(TASK INSTRUCTIONS):
Word for word, restate the lines from the start of the data below through the line containing "price_tag(.985, -.0125, .085, .031, -.0178, 'blurred".

(SOURCE EXCERPT):

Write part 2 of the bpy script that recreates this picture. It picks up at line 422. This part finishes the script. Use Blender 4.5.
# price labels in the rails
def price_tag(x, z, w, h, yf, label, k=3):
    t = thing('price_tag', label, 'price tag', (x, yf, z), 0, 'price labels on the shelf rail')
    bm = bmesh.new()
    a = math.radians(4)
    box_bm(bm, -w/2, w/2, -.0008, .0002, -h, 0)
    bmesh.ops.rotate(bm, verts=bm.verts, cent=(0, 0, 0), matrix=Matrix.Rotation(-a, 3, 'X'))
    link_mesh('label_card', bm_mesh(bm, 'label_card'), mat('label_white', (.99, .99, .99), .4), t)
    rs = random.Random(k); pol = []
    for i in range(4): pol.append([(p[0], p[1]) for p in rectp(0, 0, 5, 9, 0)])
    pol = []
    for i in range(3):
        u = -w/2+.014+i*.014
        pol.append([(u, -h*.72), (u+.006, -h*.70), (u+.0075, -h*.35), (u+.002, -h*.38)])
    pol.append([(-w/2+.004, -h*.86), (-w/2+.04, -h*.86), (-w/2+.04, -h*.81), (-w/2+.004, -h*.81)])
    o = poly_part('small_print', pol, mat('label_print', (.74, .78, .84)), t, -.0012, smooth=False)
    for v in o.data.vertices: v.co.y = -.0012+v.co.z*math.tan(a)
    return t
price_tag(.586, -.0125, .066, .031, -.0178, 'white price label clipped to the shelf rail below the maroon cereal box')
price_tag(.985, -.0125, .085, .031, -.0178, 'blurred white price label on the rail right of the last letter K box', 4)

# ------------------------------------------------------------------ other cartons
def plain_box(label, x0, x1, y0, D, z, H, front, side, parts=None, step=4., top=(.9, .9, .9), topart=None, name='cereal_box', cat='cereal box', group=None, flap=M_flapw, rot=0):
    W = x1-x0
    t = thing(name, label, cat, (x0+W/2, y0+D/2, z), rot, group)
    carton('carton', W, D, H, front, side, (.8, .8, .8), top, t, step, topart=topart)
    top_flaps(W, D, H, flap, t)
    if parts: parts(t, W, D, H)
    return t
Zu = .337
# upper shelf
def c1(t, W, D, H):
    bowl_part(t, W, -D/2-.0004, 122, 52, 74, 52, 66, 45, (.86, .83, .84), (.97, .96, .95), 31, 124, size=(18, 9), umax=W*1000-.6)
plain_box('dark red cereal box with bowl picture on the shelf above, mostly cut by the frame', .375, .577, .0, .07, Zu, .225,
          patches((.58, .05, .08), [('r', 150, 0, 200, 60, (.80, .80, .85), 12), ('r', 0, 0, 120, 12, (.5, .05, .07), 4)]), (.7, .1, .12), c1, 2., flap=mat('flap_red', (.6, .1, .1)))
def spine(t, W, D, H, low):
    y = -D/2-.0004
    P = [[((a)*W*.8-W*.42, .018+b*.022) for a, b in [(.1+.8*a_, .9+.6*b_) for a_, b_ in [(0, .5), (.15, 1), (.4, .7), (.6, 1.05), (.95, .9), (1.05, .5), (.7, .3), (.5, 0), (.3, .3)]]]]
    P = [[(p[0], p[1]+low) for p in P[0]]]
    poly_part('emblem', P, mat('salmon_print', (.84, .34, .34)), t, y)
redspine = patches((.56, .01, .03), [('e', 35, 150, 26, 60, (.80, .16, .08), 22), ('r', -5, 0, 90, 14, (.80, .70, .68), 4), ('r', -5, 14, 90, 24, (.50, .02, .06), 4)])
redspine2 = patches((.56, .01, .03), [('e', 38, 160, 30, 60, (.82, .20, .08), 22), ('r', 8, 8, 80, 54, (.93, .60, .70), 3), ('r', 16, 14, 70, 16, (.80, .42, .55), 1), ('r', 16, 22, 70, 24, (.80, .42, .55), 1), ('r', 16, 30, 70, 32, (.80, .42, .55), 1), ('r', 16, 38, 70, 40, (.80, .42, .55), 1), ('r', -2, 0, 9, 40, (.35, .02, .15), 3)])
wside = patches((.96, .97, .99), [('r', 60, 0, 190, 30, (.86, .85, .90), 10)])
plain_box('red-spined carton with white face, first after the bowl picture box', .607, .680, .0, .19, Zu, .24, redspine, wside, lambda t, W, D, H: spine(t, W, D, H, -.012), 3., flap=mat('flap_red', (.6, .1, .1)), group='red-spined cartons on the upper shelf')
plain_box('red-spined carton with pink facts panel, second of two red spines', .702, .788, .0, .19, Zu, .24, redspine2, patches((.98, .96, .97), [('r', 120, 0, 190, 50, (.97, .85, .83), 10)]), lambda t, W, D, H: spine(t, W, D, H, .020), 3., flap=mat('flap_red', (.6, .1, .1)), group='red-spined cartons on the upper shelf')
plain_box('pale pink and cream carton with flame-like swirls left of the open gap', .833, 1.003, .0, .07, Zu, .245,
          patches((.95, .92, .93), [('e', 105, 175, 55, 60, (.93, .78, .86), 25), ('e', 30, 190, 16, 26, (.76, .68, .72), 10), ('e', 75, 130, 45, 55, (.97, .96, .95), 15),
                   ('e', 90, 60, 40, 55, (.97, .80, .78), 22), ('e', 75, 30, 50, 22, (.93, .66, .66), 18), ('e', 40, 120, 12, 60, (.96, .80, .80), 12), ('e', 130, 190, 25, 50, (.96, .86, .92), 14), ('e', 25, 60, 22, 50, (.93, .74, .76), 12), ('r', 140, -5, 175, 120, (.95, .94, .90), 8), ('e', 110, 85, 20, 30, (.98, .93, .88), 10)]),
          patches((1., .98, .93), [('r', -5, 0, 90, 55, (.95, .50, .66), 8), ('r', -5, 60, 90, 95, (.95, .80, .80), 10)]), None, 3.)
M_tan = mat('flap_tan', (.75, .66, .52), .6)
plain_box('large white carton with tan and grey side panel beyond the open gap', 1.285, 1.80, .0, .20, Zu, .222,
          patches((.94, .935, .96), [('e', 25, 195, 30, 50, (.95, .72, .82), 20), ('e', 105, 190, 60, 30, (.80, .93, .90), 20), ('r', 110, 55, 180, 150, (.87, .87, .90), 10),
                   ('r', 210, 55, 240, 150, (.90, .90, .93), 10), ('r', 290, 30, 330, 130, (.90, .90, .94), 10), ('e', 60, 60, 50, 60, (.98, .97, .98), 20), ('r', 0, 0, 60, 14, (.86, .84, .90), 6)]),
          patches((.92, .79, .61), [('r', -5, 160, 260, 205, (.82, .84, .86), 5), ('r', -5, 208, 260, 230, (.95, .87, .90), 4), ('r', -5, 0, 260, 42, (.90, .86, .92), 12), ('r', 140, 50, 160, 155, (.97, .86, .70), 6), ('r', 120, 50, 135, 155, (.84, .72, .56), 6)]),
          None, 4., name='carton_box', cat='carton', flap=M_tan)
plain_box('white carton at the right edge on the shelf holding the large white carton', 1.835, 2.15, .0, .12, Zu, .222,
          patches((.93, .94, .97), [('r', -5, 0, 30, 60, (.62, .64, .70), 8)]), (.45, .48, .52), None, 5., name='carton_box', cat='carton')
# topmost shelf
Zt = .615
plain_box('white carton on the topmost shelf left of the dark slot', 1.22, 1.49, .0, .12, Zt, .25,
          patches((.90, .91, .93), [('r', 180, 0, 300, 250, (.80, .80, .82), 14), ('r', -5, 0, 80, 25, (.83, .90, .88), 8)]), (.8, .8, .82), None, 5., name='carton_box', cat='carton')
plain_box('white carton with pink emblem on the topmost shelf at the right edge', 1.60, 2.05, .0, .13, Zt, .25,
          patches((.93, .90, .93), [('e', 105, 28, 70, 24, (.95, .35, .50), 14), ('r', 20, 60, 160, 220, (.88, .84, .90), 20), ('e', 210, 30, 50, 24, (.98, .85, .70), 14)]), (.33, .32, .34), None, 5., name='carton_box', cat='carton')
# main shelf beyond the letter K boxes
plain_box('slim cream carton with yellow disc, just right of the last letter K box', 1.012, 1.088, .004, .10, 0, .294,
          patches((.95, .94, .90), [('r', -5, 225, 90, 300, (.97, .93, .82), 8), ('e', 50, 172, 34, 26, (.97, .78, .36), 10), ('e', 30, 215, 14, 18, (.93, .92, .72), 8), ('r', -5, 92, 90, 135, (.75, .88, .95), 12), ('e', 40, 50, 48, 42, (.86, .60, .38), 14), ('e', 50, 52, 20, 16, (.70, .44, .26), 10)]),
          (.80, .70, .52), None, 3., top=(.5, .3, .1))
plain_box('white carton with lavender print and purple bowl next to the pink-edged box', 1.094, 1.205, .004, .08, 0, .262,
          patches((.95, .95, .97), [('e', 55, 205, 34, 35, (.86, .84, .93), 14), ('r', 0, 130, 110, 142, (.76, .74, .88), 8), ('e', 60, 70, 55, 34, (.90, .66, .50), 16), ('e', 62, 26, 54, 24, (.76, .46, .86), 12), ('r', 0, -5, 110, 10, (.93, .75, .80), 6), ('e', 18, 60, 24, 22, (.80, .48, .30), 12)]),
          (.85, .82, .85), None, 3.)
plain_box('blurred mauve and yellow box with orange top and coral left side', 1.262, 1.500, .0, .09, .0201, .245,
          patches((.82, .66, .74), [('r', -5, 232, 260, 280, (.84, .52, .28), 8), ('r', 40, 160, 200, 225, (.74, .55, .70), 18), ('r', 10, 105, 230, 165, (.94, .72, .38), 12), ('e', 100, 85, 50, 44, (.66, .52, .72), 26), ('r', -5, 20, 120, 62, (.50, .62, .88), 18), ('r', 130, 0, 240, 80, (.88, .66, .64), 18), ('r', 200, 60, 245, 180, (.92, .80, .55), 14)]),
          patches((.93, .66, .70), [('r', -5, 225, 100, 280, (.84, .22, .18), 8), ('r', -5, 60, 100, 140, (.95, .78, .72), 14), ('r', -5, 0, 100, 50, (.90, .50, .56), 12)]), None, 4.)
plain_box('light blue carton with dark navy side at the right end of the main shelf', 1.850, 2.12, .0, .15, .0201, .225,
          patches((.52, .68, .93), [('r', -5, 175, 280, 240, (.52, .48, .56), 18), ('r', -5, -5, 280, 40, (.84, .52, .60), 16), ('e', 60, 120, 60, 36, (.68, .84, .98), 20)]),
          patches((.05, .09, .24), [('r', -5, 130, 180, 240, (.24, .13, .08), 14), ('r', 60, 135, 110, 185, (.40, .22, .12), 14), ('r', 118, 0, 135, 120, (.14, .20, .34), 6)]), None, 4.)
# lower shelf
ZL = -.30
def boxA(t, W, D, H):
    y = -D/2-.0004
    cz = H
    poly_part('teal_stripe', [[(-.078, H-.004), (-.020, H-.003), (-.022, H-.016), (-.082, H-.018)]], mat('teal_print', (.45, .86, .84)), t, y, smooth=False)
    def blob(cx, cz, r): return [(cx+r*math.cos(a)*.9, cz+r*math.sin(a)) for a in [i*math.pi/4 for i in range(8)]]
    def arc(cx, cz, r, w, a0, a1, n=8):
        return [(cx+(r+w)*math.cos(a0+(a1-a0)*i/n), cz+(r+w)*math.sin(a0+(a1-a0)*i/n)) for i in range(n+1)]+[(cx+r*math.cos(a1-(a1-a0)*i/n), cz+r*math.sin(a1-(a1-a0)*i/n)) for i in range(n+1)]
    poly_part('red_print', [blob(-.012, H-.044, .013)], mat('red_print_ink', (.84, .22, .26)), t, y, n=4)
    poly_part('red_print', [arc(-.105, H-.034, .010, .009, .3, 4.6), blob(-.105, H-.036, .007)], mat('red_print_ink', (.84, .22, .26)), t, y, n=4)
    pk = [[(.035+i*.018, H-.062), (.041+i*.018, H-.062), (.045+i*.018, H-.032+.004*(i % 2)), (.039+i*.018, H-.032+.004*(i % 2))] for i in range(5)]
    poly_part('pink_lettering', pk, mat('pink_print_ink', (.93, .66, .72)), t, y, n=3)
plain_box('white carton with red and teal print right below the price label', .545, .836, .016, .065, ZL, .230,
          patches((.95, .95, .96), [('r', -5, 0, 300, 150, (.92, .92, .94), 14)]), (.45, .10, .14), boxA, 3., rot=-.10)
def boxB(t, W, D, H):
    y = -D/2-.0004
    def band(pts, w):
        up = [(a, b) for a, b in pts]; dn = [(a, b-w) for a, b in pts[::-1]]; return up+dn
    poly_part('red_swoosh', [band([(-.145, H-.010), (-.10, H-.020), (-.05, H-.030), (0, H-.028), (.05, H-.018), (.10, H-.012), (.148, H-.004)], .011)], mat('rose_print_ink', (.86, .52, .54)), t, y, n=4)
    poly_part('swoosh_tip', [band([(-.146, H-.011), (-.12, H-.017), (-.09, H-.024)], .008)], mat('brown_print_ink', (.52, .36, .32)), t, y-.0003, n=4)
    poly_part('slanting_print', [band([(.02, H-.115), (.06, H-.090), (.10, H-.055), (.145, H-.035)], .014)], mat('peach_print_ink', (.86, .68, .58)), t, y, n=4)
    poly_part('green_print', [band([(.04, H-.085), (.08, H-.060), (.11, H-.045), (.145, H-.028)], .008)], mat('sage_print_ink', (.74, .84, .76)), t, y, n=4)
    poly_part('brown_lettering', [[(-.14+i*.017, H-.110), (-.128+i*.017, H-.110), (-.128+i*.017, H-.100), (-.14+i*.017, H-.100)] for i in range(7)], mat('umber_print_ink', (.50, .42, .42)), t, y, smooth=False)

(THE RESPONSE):
Write part 2 of the bpy script that recreates this picture. It picks up at line 422. This part finishes the script. Use Blender 4.5.
# price labels in the rails
def price_tag(x, z, w, h, yf, label, k=3):
    t = thing('price_tag', label, 'price tag', (x, yf, z), 0, 'price labels on the shelf rail')
    bm = bmesh.new()
    a = math.radians(4)
    box_bm(bm, -w/2, w/2, -.0008, .0002, -h, 0)
    bmesh.ops.rotate(bm, verts=bm.verts, cent=(0, 0, 0), matrix=Matrix.Rotation(-a, 3, 'X'))
    link_mesh('label_card', bm_mesh(bm, 'label_card'), mat('label_white', (.99, .99, .99), .4), t)
    rs = random.Random(k); pol = []
    for i in range(4): pol.append([(p[0], p[1]) for p in rectp(0, 0, 5, 9, 0)])
    pol = []
    for i in range(3):
        u = -w/2+.014+i*.014
        pol.append([(u, -h*.72), (u+.006, -h*.70), (u+.0075, -h*.35), (u+.002, -h*.38)])
    pol.append([(-w/2+.004, -h*.86), (-w/2+.04, -h*.86), (-w/2+.04, -h*.81), (-w/2+.004, -h*.81)])
    o = poly_part('small_print', pol, mat('label_print', (.74, .78, .84)), t, -.0012, smooth=False)
    for v in o.data.vertices: v.co.y = -.0012+v.co.z*math.tan(a)
    return t
price_tag(.586, -.0125, .066, .031, -.0178, 'white price label clipped to the shelf rail below the maroon cereal box')
price_tag(.985, -.0125, .085, .031, -.0178, 'blurred white price label on the rail right of the last letter K box', 4)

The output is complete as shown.